HONOLULU (HawaiiNewsNow) - Ride-sharing companies like Uber and Lyft got a major victory at the Honolulu City Council on Wednesday.

A bill that would have forced ride-sharing companies to be regulated like taxi cabs, potentially putting them out of business, was deferred until April 27.

Council leaders say they are committed to making sure both business models survive, and are looking to the city to resolve the conflict.

"Council member, I sense your frustration and I do feel frustrated as well," said Sheri Kajiwara, Department of Customer Services Director.

"But I do need to wait for this committee to make a decision because I had asked for a deferment to allow me to start a work group, but that was denied, and today's critical because if you pass today's bill there would be no sense for me to start a work group."

Councilwoman Ann Kobayashi responded, "No one on this committee has denied you a working group and I don't think we ever would, we welcome any kind of input.

Councilman Trevor Ozawa also added, "I was expecting you to meet with both sides. I mean they're both definitely passionate about their positions."
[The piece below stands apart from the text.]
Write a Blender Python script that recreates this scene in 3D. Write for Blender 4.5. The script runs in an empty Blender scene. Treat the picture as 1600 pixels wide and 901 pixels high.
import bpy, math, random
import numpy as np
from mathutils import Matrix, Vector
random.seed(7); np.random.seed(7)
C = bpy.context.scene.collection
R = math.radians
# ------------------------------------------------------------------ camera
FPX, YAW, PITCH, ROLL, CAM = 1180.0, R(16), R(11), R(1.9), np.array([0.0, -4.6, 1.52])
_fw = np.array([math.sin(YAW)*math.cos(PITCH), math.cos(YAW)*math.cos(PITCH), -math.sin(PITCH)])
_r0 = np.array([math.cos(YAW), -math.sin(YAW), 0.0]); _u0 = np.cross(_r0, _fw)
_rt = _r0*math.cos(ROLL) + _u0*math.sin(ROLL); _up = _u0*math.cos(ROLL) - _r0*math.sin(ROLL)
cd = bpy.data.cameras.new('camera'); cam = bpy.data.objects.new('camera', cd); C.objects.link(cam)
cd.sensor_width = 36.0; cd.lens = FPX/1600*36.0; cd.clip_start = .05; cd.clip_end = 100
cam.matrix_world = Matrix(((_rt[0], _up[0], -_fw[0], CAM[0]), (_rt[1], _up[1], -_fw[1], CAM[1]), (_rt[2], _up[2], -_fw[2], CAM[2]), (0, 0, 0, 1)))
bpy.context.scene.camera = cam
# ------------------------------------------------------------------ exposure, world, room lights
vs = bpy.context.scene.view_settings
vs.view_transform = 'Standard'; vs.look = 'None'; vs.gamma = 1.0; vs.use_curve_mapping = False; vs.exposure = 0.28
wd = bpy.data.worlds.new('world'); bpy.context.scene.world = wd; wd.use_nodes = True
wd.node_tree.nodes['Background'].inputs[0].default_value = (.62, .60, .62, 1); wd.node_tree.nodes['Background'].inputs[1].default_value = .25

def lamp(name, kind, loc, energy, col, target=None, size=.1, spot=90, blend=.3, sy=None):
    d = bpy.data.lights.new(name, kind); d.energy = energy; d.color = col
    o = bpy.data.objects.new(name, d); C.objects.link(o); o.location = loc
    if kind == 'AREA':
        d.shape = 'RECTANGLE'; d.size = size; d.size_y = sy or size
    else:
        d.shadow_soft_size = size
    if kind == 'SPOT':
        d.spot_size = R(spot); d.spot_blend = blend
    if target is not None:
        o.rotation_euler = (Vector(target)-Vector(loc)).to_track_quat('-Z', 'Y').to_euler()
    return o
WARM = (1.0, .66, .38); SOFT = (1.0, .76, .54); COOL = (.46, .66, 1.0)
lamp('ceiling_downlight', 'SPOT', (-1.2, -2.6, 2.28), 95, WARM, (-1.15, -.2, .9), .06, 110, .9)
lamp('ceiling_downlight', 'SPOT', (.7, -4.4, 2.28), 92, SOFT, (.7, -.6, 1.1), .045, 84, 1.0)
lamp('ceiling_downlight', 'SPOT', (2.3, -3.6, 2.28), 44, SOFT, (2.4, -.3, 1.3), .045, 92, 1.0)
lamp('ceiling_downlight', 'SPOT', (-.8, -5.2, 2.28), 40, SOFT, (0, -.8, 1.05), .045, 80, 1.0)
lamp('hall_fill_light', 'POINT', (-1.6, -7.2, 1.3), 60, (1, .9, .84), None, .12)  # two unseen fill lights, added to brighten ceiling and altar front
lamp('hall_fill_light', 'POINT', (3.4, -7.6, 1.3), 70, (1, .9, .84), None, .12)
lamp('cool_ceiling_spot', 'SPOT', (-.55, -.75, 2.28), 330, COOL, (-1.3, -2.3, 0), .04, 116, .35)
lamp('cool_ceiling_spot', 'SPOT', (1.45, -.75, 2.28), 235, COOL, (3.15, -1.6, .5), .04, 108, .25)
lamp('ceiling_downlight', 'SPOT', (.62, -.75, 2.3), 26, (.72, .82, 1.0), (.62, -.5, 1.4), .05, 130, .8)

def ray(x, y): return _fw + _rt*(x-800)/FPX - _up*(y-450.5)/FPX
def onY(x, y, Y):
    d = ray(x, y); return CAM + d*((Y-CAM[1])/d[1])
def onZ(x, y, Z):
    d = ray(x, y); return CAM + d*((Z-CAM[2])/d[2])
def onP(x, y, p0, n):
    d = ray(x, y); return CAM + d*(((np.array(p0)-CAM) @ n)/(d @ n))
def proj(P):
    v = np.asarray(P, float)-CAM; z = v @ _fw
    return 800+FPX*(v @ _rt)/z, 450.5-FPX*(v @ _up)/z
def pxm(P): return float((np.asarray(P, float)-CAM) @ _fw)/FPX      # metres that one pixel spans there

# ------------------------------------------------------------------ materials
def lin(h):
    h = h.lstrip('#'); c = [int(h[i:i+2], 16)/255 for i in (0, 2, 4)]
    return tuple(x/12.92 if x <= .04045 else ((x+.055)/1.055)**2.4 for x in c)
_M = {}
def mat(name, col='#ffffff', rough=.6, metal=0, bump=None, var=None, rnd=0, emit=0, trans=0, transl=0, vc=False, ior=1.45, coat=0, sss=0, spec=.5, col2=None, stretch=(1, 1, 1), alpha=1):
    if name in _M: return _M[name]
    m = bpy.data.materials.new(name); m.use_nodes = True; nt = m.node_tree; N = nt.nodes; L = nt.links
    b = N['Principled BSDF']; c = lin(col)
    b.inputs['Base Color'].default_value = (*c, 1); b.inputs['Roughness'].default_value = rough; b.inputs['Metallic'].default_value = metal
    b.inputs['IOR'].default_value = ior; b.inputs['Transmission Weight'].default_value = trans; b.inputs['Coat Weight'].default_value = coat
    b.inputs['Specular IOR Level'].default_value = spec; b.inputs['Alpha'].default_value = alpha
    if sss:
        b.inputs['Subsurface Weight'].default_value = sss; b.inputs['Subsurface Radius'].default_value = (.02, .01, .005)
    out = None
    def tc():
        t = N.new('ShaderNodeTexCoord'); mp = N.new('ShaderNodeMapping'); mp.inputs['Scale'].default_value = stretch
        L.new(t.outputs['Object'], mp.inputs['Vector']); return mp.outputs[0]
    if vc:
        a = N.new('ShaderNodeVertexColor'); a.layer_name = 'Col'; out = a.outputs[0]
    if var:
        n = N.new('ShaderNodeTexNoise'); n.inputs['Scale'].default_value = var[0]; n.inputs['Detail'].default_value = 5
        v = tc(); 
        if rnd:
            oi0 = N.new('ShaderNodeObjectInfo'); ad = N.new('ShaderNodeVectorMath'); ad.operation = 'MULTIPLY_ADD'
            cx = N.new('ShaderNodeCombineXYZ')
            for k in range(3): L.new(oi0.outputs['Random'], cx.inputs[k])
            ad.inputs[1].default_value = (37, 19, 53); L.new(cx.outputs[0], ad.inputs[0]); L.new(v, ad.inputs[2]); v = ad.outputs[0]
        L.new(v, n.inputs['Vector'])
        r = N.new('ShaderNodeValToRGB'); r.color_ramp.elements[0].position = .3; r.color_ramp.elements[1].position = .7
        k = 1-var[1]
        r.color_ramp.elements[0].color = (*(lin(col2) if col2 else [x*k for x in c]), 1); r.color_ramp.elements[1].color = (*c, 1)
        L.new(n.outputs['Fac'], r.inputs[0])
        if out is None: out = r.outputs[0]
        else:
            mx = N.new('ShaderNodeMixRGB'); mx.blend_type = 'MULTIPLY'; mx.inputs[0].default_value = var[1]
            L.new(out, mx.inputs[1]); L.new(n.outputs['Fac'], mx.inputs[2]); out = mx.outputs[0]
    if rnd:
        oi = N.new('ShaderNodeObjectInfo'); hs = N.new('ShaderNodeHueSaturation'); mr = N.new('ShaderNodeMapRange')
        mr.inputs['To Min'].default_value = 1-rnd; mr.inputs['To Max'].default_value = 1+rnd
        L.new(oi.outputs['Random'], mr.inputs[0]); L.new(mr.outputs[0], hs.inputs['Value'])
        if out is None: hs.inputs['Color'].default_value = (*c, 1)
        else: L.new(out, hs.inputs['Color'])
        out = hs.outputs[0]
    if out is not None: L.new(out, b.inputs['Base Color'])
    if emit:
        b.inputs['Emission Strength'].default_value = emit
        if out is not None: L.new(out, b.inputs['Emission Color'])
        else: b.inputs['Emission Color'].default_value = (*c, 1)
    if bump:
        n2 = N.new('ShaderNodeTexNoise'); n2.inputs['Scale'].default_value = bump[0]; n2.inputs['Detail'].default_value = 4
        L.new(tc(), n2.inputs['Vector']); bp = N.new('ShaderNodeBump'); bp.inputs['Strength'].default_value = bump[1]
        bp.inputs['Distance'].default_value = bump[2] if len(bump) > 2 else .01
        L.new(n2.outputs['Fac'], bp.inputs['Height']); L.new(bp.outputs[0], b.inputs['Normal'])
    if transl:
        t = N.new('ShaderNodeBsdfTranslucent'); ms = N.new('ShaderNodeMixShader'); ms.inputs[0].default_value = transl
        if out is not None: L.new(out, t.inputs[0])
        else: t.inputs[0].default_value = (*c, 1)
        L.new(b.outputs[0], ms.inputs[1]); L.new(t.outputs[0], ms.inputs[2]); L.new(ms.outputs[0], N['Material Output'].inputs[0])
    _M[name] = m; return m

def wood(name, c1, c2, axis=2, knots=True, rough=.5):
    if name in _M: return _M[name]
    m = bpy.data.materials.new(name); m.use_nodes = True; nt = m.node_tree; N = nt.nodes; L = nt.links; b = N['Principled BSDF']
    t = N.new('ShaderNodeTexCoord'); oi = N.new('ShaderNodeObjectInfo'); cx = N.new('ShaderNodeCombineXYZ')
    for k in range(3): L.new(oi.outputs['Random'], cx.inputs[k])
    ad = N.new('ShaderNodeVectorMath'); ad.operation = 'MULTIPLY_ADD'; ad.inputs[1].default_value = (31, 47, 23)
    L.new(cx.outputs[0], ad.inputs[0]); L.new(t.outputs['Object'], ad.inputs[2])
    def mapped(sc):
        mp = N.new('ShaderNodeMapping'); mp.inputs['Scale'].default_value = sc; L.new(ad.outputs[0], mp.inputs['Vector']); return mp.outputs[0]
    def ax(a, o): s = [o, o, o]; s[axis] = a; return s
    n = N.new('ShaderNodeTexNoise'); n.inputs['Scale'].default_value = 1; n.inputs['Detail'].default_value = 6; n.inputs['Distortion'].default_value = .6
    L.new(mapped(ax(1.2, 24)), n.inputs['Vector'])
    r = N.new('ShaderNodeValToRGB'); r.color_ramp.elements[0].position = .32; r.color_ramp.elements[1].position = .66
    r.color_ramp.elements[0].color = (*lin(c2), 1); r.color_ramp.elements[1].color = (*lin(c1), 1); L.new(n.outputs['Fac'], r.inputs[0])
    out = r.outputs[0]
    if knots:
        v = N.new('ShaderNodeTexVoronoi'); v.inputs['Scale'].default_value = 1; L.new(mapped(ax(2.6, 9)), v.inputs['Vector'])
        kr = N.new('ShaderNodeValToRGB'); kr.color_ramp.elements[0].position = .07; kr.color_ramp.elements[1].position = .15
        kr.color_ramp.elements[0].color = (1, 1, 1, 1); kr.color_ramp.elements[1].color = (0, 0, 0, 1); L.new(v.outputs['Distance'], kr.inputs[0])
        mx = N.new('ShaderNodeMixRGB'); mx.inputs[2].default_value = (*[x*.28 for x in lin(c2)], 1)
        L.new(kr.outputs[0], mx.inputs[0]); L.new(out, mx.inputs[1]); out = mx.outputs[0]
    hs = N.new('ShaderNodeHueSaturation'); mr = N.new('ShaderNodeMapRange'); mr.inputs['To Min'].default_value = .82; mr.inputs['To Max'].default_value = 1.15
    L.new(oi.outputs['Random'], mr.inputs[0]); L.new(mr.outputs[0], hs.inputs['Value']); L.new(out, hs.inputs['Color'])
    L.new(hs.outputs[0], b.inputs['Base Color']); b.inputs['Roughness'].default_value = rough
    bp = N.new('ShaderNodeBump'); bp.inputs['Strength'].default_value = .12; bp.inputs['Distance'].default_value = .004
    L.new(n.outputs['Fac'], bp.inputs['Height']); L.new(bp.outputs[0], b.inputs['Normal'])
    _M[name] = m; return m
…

Supporters of ride-sharing companies say they aren't taxi cabs and shouldn't be treated like them.

"Technology is the best thing that has happened to us. These ride-sharing apps are fantastic, these cab companies are way behind," said one testifier, who is blind.

Another said, "My cab experiences compared to my TNT's are pretty much night and day. I've been cheated many times on cabs, with drivers thinking that just because I'm blind, I don't know that they're turning left when going right would have been faster.:

But cab companies say ride-sharing apps should be subject to same rules as they are.

"If you look at the definition of a ride share, that is carpool, van-pool, to relieve the traffic, you're not getting paid for it. If you look at a taxicab, the definition is you're transporting from point A to point B, getting paid for it, we're doing the same thing," a taxi driver said.